The small businesses that I started from the ground up were vehicles for circular product life cycles, community building, and economic growth - particularly for women.


While studying abroad in Ghana in 2006 during undergrad at the University of San Francisco, I did a research project on Ghana’s textile industry - a once major GDP-driver that has been decimated by imported cheap imitation prints and second-hand clothing; resulting in a loss of tens of thousands of jobs along the supply chain and a pirated cultural staple. Only a few cotton wax print manufacturers remain in Ghana today.

I returned from Ghana with a love of cotton wax prints, batik, and kente - and a new wardrobe of custom pieces made by abundantly skilled tailors and seamstresses.

After several years of media and communications work in New York, I returned to Ghana in 2011. Sourcing only cotton wax printed in Ghana and artisan-made Batik, I worked with a women’s sewing collective in Kpando and a woman-run factory in Accra to produce a women’s apparel line named AFIA, which means “born on Friday” in the Twi language of the Ashanti. Ghanaians thought I was hysterical for naming something such a common name.

The first collection of AFIA sold out in three months, won a showcase at New York Fashion Week, and was awarded the Innovation USA by the Ethical Fashion Forum.

At that time, though thankfully no longer a novel concept, showing the humanness and transparency behind products was radical. Our small sustainable fashion community in New York had planted a consideration of labor rights, regenerative textiles, chemical-free dyes, and circular life cycles. In a global market where fast fashion is king and corners are cut to maximize profits, having truly sustainable products - both in their social and environmental impacts - requires innovation and integration at the very core of the business model, government regulation as guardrails, and relentless consumer advocacy.

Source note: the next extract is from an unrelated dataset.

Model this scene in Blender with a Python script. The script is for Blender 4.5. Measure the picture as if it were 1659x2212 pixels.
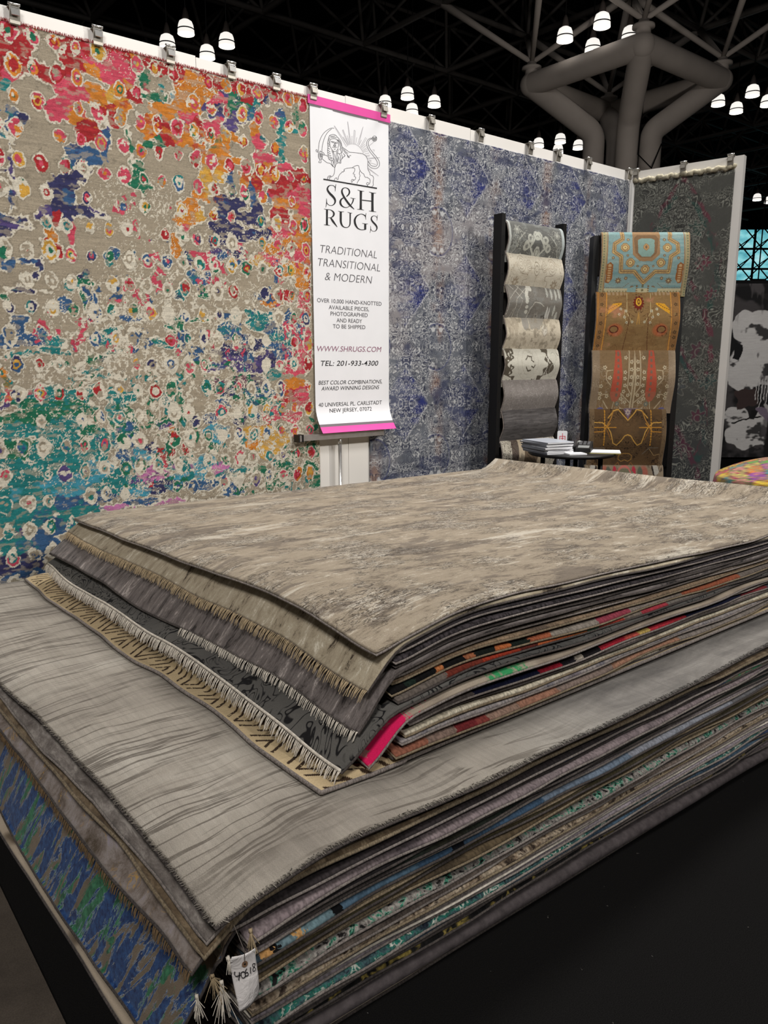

Didn’t someone say, “if you want to change the world, start at home” or something like that? Well I did that by ideating and producing sustainable arts and wellness workshops out of my two-room home in Topanga Canyon under the alias Wild Mesa workshops.

Wild Mesa workshops were led by primarily women experts of sustainable arts and product design. In a time of ready-made conveniences and never ending "stuff," Wild Mesa attempted to create instead of consume using thoughtful processes. Our maker workshops reset our brains from the instant gratification of pressing the checkout button to a deeper engagement of tracing a physical thing back to its beginning and connection to nature, experimenting and developing skills and craft along the way.

From 2016-2019 until I moved from Topanga, Wild Mesa effectively built community and catalyzed local economic growth.